======== Data lines

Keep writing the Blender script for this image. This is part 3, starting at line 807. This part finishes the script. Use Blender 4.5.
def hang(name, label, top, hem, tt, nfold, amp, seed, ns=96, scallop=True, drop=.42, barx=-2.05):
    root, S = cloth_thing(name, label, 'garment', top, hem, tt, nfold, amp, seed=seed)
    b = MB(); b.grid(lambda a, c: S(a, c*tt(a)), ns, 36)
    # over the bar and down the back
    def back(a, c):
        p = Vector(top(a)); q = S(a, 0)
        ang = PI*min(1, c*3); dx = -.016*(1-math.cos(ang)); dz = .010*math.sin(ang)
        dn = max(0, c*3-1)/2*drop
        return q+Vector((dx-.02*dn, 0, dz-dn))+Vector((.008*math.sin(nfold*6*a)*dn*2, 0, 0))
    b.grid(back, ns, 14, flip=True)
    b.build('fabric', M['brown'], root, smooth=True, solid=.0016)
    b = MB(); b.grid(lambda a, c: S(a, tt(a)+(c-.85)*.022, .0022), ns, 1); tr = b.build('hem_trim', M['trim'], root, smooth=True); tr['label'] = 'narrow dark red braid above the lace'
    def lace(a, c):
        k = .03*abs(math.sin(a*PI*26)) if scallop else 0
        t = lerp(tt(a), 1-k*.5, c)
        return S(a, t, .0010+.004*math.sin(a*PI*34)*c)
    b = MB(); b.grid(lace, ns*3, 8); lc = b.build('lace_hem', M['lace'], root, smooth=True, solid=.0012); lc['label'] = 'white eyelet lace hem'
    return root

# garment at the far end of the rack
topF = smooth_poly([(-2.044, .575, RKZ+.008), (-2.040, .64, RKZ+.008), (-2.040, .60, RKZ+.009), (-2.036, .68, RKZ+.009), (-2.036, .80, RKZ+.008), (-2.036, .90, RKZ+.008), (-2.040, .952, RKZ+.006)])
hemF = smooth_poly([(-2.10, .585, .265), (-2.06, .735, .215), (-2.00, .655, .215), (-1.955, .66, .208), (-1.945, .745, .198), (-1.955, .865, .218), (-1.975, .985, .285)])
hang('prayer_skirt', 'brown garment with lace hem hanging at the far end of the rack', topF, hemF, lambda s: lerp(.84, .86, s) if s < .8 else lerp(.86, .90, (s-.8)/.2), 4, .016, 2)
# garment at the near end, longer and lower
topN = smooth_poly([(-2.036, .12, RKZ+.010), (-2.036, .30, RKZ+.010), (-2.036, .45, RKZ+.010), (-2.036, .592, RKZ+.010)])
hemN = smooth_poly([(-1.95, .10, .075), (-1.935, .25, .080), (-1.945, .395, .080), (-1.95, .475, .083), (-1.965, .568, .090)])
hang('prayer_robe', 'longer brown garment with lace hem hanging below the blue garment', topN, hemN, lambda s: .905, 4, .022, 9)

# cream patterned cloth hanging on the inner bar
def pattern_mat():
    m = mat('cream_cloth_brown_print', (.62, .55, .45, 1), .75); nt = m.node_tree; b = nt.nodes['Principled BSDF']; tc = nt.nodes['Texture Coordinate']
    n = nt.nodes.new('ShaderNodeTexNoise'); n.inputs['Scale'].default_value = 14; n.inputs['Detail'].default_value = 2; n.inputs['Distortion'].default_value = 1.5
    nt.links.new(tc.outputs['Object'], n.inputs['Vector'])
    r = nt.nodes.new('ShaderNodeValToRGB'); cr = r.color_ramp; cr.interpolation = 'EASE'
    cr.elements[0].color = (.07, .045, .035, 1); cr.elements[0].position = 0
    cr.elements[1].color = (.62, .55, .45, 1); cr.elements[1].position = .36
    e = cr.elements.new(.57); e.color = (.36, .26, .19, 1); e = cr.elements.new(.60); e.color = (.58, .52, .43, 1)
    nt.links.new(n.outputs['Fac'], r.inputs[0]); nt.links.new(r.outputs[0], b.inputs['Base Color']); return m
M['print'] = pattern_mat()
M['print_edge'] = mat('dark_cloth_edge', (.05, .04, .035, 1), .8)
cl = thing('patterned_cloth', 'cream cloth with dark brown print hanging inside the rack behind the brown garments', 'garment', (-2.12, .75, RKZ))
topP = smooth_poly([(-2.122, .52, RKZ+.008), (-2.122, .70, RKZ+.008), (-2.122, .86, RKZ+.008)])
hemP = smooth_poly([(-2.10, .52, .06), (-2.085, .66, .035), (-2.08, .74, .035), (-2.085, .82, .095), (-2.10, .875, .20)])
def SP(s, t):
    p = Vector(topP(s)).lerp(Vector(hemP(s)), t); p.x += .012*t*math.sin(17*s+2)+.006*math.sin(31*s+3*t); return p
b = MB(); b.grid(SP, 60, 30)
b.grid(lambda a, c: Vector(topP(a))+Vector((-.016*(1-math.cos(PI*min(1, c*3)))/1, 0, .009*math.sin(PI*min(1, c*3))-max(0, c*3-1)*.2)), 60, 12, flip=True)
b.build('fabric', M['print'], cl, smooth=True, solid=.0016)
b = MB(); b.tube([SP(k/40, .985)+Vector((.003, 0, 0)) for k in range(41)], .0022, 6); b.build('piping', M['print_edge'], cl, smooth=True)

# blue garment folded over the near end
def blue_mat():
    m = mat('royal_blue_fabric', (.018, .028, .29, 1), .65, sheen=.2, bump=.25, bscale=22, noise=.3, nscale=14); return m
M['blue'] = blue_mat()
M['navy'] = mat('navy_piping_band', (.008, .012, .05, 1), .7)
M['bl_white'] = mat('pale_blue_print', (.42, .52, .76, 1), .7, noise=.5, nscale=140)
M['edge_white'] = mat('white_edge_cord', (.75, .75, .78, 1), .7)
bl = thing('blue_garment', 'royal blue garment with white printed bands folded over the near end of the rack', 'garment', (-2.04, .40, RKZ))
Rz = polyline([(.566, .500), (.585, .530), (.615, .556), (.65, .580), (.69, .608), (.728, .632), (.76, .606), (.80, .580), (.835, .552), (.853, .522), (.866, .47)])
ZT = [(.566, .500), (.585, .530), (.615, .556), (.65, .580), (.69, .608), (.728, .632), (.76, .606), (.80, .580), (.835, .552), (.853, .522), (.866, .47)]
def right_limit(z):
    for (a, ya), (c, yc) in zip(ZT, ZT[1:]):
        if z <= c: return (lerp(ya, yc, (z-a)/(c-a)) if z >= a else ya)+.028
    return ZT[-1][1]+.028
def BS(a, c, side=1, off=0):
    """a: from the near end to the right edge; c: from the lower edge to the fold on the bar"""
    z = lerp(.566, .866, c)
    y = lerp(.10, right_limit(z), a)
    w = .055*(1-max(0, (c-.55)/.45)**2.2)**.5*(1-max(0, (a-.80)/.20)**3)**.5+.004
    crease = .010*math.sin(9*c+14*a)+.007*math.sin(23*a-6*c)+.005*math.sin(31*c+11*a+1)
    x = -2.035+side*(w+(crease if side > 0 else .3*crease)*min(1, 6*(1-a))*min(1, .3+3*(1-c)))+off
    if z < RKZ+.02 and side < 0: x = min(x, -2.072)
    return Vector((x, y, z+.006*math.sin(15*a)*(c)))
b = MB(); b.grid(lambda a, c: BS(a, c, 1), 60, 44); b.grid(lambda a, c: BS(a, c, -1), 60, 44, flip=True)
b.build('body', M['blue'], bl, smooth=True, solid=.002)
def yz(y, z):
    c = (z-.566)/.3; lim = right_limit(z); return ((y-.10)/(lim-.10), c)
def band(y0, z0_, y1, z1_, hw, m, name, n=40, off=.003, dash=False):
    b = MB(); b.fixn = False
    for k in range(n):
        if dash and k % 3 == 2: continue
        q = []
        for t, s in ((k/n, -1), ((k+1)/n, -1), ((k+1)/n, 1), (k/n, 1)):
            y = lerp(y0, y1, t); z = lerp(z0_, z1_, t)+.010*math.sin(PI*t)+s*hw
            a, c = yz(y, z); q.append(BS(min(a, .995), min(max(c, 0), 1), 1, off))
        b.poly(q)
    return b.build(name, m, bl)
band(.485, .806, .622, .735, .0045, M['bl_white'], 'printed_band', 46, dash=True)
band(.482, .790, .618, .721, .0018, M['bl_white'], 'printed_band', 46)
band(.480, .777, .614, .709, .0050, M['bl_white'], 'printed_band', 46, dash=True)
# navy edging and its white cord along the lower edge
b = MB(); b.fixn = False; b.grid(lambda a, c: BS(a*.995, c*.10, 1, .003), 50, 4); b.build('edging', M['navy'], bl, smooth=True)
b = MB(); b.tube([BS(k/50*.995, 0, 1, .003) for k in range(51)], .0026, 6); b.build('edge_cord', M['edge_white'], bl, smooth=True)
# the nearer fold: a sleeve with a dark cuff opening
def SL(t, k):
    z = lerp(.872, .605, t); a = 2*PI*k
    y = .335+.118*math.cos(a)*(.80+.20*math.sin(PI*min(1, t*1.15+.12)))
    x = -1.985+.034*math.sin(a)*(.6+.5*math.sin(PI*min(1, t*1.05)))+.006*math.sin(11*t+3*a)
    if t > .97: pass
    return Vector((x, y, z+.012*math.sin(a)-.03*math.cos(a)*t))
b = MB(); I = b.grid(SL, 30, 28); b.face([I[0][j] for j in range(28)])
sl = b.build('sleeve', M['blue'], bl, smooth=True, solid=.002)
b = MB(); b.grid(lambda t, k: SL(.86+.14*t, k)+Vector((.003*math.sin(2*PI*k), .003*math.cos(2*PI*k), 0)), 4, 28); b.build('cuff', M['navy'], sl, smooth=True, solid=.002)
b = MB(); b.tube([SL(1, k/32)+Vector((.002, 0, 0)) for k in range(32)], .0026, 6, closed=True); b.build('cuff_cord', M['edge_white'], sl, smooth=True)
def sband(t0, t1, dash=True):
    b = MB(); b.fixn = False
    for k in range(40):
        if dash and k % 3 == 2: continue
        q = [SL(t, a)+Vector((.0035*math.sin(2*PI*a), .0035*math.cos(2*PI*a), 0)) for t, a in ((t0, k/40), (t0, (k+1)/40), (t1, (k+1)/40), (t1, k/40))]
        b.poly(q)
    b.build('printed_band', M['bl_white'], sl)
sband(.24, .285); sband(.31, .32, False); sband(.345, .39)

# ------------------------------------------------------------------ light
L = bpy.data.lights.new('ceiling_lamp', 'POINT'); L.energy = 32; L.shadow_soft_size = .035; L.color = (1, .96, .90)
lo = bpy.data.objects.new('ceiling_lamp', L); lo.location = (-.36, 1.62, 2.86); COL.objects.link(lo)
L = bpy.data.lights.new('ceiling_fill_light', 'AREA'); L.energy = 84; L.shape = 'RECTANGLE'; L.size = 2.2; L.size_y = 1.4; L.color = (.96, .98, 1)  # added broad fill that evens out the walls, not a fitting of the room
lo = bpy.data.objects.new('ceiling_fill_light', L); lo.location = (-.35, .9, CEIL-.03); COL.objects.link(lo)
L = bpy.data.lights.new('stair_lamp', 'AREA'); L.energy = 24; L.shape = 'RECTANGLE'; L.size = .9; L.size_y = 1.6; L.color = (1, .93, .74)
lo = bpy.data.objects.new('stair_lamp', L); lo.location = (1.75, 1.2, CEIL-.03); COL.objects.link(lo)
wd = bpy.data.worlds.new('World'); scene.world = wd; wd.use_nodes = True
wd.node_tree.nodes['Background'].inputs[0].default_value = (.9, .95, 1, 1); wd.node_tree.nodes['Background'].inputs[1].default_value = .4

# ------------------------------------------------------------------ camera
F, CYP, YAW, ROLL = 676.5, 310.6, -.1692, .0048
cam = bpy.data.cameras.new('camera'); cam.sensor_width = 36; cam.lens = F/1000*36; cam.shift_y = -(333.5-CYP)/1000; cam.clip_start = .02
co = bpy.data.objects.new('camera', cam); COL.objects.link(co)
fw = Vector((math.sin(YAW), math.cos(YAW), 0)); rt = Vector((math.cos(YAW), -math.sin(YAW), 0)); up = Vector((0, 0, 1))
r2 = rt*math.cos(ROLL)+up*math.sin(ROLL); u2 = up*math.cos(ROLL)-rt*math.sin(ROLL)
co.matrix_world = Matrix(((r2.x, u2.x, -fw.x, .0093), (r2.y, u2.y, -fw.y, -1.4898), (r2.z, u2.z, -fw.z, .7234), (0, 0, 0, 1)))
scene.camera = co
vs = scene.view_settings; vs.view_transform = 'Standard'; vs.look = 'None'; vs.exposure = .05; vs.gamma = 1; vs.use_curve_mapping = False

================

Without changing anything, quote the lines from the top of the data to the line that contains "return root", including that line.

Keep writing the Blender script for this image. This is part 3, starting at line 807. This part finishes the script. Use Blender 4.5.
def hang(name, label, top, hem, tt, nfold, amp, seed, ns=96, scallop=True, drop=.42, barx=-2.05):
    root, S = cloth_thing(name, label, 'garment', top, hem, tt, nfold, amp, seed=seed)
    b = MB(); b.grid(lambda a, c: S(a, c*tt(a)), ns, 36)
    # over the bar and down the back
    def back(a, c):
        p = Vector(top(a)); q = S(a, 0)
        ang = PI*min(1, c*3); dx = -.016*(1-math.cos(ang)); dz = .010*math.sin(ang)
        dn = max(0, c*3-1)/2*drop
        return q+Vector((dx-.02*dn, 0, dz-dn))+Vector((.008*math.sin(nfold*6*a)*dn*2, 0, 0))
    b.grid(back, ns, 14, flip=True)
    b.build('fabric', M['brown'], root, smooth=True, solid=.0016)
    b = MB(); b.grid(lambda a, c: S(a, tt(a)+(c-.85)*.022, .0022), ns, 1); tr = b.build('hem_trim', M['trim'], root, smooth=True); tr['label'] = 'narrow dark red braid above the lace'
    def lace(a, c):
        k = .03*abs(math.sin(a*PI*26)) if scallop else 0
        t = lerp(tt(a), 1-k*.5, c)
        return S(a, t, .0010+.004*math.sin(a*PI*34)*c)
    b = MB(); b.grid(lace, ns*3, 8); lc = b.build('lace_hem', M['lace'], root, smooth=True, solid=.0012); lc['label'] = 'white eyelet lace hem'
    return root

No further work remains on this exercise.